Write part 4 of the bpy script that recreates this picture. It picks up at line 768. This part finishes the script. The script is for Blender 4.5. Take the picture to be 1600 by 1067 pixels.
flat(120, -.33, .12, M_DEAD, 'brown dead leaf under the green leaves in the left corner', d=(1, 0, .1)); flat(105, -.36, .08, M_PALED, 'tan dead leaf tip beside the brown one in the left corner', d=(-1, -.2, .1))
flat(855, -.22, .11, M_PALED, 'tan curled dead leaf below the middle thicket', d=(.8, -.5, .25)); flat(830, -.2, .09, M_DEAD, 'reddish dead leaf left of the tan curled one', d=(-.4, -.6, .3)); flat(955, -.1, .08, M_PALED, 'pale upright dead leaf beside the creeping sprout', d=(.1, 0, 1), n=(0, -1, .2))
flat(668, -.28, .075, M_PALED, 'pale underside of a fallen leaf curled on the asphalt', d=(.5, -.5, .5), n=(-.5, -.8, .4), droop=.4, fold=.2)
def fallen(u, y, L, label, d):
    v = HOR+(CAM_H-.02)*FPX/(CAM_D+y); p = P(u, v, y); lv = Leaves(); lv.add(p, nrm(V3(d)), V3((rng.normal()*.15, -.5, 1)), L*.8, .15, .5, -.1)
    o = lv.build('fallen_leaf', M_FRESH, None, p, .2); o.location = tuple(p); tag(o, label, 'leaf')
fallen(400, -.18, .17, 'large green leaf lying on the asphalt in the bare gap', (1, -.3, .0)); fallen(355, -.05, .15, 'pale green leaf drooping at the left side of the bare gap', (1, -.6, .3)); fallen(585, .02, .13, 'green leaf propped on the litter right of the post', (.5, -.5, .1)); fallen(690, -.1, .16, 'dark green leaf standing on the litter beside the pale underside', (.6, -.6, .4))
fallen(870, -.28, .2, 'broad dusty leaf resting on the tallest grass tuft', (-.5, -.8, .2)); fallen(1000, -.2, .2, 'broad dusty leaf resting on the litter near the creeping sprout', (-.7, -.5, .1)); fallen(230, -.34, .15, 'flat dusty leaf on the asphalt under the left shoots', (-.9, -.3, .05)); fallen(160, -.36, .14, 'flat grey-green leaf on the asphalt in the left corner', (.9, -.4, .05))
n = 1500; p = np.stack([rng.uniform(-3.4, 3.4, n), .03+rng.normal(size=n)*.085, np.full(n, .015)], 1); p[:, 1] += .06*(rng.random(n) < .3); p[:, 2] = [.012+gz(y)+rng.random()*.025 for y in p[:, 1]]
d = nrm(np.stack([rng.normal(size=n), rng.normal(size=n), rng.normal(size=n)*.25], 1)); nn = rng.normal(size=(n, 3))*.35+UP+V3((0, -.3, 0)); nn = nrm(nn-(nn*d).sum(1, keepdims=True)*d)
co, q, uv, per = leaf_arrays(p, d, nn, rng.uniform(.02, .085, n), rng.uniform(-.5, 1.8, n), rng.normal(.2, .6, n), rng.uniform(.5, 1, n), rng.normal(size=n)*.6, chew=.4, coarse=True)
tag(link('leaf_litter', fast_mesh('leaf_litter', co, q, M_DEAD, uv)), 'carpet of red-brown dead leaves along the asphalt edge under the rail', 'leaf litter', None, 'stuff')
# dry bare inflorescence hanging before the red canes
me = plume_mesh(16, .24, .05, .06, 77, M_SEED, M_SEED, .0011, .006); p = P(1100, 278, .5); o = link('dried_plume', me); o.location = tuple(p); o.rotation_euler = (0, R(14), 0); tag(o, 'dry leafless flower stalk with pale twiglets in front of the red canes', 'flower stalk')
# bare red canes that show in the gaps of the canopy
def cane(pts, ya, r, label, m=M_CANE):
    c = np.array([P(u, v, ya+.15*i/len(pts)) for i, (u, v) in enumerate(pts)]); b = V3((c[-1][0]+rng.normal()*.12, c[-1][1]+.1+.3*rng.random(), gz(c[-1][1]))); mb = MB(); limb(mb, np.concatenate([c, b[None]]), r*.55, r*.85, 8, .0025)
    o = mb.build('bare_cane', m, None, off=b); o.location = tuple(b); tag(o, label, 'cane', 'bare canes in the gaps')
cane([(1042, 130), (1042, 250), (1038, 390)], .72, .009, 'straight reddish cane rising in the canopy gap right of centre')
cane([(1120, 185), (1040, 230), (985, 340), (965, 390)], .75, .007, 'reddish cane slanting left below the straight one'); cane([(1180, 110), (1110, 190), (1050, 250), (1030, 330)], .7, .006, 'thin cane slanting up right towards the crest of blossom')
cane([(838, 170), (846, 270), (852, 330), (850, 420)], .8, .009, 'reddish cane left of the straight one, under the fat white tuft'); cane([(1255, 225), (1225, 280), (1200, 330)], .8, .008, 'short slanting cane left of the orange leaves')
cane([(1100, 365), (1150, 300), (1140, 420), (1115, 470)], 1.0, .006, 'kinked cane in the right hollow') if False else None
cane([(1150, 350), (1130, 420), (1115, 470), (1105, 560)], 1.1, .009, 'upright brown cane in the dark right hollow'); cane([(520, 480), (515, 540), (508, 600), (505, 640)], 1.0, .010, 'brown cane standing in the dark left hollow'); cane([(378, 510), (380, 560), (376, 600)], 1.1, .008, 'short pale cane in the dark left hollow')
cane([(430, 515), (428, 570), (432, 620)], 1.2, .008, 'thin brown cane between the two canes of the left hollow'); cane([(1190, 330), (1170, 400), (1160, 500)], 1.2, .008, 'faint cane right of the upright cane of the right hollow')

= = = = = = =

* **Brief**
Without leaving anything out, quote all the data.

* **Result of this exercise**
Write part 4 of the bpy script that recreates this picture. It picks up at line 768. This part finishes the script. The script is for Blender 4.5. Take the picture to be 1600 by 1067 pixels.
flat(120, -.33, .12, M_DEAD, 'brown dead leaf under the green leaves in the left corner', d=(1, 0, .1)); flat(105, -.36, .08, M_PALED, 'tan dead leaf tip beside the brown one in the left corner', d=(-1, -.2, .1))
flat(855, -.22, .11, M_PALED, 'tan curled dead leaf below the middle thicket', d=(.8, -.5, .25)); flat(830, -.2, .09, M_DEAD, 'reddish dead leaf left of the tan curled one', d=(-.4, -.6, .3)); flat(955, -.1, .08, M_PALED, 'pale upright dead leaf beside the creeping sprout', d=(.1, 0, 1), n=(0, -1, .2))
flat(668, -.28, .075, M_PALED, 'pale underside of a fallen leaf curled on the asphalt', d=(.5, -.5, .5), n=(-.5, -.8, .4), droop=.4, fold=.2)
def fallen(u, y, L, label, d):
    v = HOR+(CAM_H-.02)*FPX/(CAM_D+y); p = P(u, v, y); lv = Leaves(); lv.add(p, nrm(V3(d)), V3((rng.normal()*.15, -.5, 1)), L*.8, .15, .5, -.1)
    o = lv.build('fallen_leaf', M_FRESH, None, p, .2); o.location = tuple(p); tag(o, label, 'leaf')
fallen(400, -.18, .17, 'large green leaf lying on the asphalt in the bare gap', (1, -.3, .0)); fallen(355, -.05, .15, 'pale green leaf drooping at the left side of the bare gap', (1, -.6, .3)); fallen(585, .02, .13, 'green leaf propped on the litter right of the post', (.5, -.5, .1)); fallen(690, -.1, .16, 'dark green leaf standing on the litter beside the pale underside', (.6, -.6, .4))
fallen(870, -.28, .2, 'broad dusty leaf resting on the tallest grass tuft', (-.5, -.8, .2)); fallen(1000, -.2, .2, 'broad dusty leaf resting on the litter near the creeping sprout', (-.7, -.5, .1)); fallen(230, -.34, .15, 'flat dusty leaf on the asphalt under the left shoots', (-.9, -.3, .05)); fallen(160, -.36, .14, 'flat grey-green leaf on the asphalt in the left corner', (.9, -.4, .05))
n = 1500; p = np.stack([rng.uniform(-3.4, 3.4, n), .03+rng.normal(size=n)*.085, np.full(n, .015)], 1); p[:, 1] += .06*(rng.random(n) < .3); p[:, 2] = [.012+gz(y)+rng.random()*.025 for y in p[:, 1]]
d = nrm(np.stack([rng.normal(size=n), rng.normal(size=n), rng.normal(size=n)*.25], 1)); nn = rng.normal(size=(n, 3))*.35+UP+V3((0, -.3, 0)); nn = nrm(nn-(nn*d).sum(1, keepdims=True)*d)
co, q, uv, per = leaf_arrays(p, d, nn, rng.uniform(.02, .085, n), rng.uniform(-.5, 1.8, n), rng.normal(.2, .6, n), rng.uniform(.5, 1, n), rng.normal(size=n)*.6, chew=.4, coarse=True)
tag(link('leaf_litter', fast_mesh('leaf_litter', co, q, M_DEAD, uv)), 'carpet of red-brown dead leaves along the asphalt edge under the rail', 'leaf litter', None, 'stuff')
# dry bare inflorescence hanging before the red canes
me = plume_mesh(16, .24, .05, .06, 77, M_SEED, M_SEED, .0011, .006); p = P(1100, 278, .5); o = link('dried_plume', me); o.location = tuple(p); o.rotation_euler = (0, R(14), 0); tag(o, 'dry leafless flower stalk with pale twiglets in front of the red canes', 'flower stalk')
# bare red canes that show in the gaps of the canopy
def cane(pts, ya, r, label, m=M_CANE):
    c = np.array([P(u, v, ya+.15*i/len(pts)) for i, (u, v) in enumerate(pts)]); b = V3((c[-1][0]+rng.normal()*.12, c[-1][1]+.1+.3*rng.random(), gz(c[-1][1]))); mb = MB(); limb(mb, np.concatenate([c, b[None]]), r*.55, r*.85, 8, .0025)
    o = mb.build('bare_cane', m, None, off=b); o.location = tuple(b); tag(o, label, 'cane', 'bare canes in the gaps')
cane([(1042, 130), (1042, 250), (1038, 390)], .72, .009, 'straight reddish cane rising in the canopy gap right of centre')
cane([(1120, 185), (1040, 230), (985, 340), (965, 390)], .75, .007, 'reddish cane slanting left below the straight one'); cane([(1180, 110), (1110, 190), (1050, 250), (1030, 330)], .7, .006, 'thin cane slanting up right towards the crest of blossom')
cane([(838, 170), (846, 270), (852, 330), (850, 420)], .8, .009, 'reddish cane left of the straight one, under the fat white tuft'); cane([(1255, 225), (1225, 280), (1200, 330)], .8, .008, 'short slanting cane left of the orange leaves')
cane([(1100, 365), (1150, 300), (1140, 420), (1115, 470)], 1.0, .006, 'kinked cane in the right hollow') if False else None
cane([(1150, 350), (1130, 420), (1115, 470), (1105, 560)], 1.1, .009, 'upright brown cane in the dark right hollow'); cane([(520, 480), (515, 540), (508, 600), (505, 640)], 1.0, .010, 'brown cane standing in the dark left hollow'); cane([(378, 510), (380, 560), (376, 600)], 1.1, .008, 'short pale cane in the dark left hollow')
cane([(430, 515), (428, 570), (432, 620)], 1.2, .008, 'thin brown cane between the two canes of the left hollow'); cane([(1190, 330), (1170, 400), (1160, 500)], 1.2, .008, 'faint cane right of the upright cane of the right hollow')